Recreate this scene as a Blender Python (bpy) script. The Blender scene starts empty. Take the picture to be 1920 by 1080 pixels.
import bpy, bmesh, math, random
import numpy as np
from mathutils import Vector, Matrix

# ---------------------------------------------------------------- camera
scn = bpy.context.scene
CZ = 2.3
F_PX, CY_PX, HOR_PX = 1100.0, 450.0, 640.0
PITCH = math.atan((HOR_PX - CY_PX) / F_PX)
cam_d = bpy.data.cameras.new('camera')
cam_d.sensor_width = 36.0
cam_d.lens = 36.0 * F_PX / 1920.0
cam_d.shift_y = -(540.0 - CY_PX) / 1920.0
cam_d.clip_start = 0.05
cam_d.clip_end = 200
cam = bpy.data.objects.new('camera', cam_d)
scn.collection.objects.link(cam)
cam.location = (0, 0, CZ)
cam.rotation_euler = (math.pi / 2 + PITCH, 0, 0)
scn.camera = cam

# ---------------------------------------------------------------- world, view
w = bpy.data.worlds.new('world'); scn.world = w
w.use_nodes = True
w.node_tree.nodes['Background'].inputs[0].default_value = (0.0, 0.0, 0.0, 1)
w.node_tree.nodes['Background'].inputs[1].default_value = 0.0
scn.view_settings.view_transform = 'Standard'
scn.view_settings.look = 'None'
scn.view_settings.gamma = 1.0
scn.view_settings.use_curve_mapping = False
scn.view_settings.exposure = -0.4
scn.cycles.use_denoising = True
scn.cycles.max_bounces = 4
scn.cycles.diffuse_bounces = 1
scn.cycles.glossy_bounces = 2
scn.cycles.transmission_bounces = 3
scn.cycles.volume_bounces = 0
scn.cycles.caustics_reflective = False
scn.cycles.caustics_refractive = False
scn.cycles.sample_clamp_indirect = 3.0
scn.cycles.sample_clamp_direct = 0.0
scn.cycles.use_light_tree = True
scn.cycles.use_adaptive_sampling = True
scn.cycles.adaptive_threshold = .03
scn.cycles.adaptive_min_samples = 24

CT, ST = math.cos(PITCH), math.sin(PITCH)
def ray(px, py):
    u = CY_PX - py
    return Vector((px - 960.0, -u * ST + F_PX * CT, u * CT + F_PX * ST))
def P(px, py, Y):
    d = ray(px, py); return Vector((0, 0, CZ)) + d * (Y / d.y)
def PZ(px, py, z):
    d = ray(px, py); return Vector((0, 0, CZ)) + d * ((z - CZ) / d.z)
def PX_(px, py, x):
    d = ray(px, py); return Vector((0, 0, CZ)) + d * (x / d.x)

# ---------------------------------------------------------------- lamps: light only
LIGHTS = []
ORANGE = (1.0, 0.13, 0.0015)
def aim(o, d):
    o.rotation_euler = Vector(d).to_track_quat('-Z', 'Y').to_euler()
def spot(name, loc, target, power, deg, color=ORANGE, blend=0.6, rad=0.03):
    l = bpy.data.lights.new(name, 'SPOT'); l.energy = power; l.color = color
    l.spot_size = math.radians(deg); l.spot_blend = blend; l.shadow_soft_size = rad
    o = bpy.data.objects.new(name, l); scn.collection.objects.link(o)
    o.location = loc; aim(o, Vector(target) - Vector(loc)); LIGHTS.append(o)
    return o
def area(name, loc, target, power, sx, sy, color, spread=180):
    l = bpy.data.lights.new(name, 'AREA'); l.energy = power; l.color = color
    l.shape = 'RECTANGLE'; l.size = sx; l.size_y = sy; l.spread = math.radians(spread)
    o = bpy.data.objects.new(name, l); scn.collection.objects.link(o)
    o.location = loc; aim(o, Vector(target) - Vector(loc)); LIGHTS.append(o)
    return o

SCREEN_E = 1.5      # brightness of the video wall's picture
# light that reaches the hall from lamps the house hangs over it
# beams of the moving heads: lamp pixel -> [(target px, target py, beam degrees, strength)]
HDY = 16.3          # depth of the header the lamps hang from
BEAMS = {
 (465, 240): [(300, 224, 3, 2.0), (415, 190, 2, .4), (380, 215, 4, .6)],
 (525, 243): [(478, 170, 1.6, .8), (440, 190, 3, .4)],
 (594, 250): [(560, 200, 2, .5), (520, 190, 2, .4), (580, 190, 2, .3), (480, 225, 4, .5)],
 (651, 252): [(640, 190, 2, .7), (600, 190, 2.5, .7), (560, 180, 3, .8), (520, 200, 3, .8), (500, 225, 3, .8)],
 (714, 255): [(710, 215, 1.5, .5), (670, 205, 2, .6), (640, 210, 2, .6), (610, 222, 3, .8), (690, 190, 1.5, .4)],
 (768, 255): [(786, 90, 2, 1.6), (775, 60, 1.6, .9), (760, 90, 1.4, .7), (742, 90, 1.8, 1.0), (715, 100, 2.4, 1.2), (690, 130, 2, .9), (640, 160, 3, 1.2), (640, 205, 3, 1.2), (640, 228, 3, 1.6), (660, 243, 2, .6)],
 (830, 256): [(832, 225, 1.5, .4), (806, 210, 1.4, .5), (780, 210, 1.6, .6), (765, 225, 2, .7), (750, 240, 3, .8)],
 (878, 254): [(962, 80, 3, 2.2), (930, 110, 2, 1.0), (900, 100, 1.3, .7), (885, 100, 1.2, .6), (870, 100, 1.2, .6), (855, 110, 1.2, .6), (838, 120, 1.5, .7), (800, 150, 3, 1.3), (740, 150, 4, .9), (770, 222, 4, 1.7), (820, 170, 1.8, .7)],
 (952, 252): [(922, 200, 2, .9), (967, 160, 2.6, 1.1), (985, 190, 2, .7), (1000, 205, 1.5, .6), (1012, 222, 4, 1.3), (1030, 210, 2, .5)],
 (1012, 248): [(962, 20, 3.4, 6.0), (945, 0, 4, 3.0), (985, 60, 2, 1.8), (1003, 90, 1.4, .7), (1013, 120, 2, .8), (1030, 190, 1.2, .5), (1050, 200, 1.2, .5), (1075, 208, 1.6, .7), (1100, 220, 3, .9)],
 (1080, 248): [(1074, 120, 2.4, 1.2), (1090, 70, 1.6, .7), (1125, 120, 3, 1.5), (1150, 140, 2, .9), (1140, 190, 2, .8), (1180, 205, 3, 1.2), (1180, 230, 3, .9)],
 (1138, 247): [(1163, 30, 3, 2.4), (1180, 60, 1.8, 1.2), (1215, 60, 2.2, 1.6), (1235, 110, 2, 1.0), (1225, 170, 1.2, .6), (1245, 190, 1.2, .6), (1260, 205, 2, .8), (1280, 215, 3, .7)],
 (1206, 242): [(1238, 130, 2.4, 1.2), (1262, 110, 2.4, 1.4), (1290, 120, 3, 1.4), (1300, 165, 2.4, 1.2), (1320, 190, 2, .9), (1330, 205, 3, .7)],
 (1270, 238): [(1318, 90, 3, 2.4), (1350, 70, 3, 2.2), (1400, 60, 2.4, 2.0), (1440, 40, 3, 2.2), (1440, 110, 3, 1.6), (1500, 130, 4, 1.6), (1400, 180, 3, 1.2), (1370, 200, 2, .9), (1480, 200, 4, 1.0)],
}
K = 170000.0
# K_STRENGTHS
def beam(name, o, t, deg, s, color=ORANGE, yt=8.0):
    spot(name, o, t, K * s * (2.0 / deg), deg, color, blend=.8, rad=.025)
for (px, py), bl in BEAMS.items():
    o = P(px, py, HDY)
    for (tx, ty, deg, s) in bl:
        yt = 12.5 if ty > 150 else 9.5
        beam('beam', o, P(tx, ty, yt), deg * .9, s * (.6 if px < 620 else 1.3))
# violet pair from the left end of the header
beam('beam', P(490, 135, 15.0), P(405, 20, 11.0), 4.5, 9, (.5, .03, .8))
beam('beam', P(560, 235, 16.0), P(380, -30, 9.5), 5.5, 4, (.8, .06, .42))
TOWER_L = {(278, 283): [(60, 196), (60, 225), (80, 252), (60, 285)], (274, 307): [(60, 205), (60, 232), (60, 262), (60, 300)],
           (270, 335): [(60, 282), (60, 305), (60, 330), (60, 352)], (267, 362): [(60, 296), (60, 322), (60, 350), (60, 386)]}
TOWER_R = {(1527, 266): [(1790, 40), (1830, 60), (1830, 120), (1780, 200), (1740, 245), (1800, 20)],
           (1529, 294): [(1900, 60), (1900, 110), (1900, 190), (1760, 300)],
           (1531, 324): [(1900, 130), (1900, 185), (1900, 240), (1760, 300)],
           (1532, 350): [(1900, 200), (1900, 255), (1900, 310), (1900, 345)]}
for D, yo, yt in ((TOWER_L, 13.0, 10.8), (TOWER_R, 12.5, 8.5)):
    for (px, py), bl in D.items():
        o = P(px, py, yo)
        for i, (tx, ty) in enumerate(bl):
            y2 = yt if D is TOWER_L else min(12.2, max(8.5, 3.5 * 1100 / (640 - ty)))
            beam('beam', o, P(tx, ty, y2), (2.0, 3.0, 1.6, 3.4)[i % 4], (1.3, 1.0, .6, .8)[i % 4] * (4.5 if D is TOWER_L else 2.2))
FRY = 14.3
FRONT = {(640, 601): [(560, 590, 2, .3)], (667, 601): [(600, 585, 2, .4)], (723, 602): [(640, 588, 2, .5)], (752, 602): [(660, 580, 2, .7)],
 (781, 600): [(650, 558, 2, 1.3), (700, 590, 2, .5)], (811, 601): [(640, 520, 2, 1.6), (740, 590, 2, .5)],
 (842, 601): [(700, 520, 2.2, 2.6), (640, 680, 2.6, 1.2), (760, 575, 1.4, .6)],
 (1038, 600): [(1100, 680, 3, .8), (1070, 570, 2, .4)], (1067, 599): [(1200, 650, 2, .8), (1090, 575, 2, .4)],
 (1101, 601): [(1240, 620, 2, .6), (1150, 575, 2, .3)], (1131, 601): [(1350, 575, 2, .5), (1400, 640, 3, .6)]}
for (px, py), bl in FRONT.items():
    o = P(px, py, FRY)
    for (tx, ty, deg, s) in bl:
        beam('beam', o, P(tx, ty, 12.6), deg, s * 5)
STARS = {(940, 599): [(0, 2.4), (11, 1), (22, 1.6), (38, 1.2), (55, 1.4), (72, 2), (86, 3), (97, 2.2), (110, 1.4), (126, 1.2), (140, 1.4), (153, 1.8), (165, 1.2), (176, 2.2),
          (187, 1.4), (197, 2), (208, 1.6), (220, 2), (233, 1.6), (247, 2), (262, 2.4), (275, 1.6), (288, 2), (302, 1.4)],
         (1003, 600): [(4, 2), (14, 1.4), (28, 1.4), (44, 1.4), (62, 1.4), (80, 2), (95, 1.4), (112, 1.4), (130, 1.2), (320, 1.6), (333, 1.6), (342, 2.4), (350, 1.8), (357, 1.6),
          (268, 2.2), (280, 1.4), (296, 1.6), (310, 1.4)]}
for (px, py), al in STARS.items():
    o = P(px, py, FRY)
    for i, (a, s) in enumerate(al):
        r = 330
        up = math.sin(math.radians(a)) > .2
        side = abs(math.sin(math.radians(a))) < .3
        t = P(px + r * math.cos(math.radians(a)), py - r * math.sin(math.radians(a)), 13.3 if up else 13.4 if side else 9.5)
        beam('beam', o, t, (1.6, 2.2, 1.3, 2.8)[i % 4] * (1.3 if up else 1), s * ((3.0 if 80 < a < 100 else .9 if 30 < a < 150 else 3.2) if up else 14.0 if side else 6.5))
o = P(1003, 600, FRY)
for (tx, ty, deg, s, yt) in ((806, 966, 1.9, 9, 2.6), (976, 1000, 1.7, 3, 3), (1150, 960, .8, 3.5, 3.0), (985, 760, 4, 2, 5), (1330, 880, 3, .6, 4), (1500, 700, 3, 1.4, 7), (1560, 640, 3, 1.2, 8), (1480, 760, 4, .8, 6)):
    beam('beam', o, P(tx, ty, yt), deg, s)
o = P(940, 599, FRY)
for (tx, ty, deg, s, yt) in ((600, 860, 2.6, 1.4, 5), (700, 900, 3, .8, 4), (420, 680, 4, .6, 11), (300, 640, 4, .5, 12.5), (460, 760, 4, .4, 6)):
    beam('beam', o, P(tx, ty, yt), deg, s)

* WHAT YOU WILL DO
Verbatim output is expected for the lines from the start of the data to the line in which "scn.camera = cam" appears, both included.

* THE ANSWER
Recreate this scene as a Blender Python (bpy) script. The Blender scene starts empty. Take the picture to be 1920 by 1080 pixels.
import bpy, bmesh, math, random
import numpy as np
from mathutils import Vector, Matrix

# ---------------------------------------------------------------- camera
scn = bpy.context.scene
CZ = 2.3
F_PX, CY_PX, HOR_PX = 1100.0, 450.0, 640.0
PITCH = math.atan((HOR_PX - CY_PX) / F_PX)
cam_d = bpy.data.cameras.new('camera')
cam_d.sensor_width = 36.0
cam_d.lens = 36.0 * F_PX / 1920.0
cam_d.shift_y = -(540.0 - CY_PX) / 1920.0
cam_d.clip_start = 0.05
cam_d.clip_end = 200
cam = bpy.data.objects.new('camera', cam_d)
scn.collection.objects.link(cam)
cam.location = (0, 0, CZ)
cam.rotation_euler = (math.pi / 2 + PITCH, 0, 0)
scn.camera = cam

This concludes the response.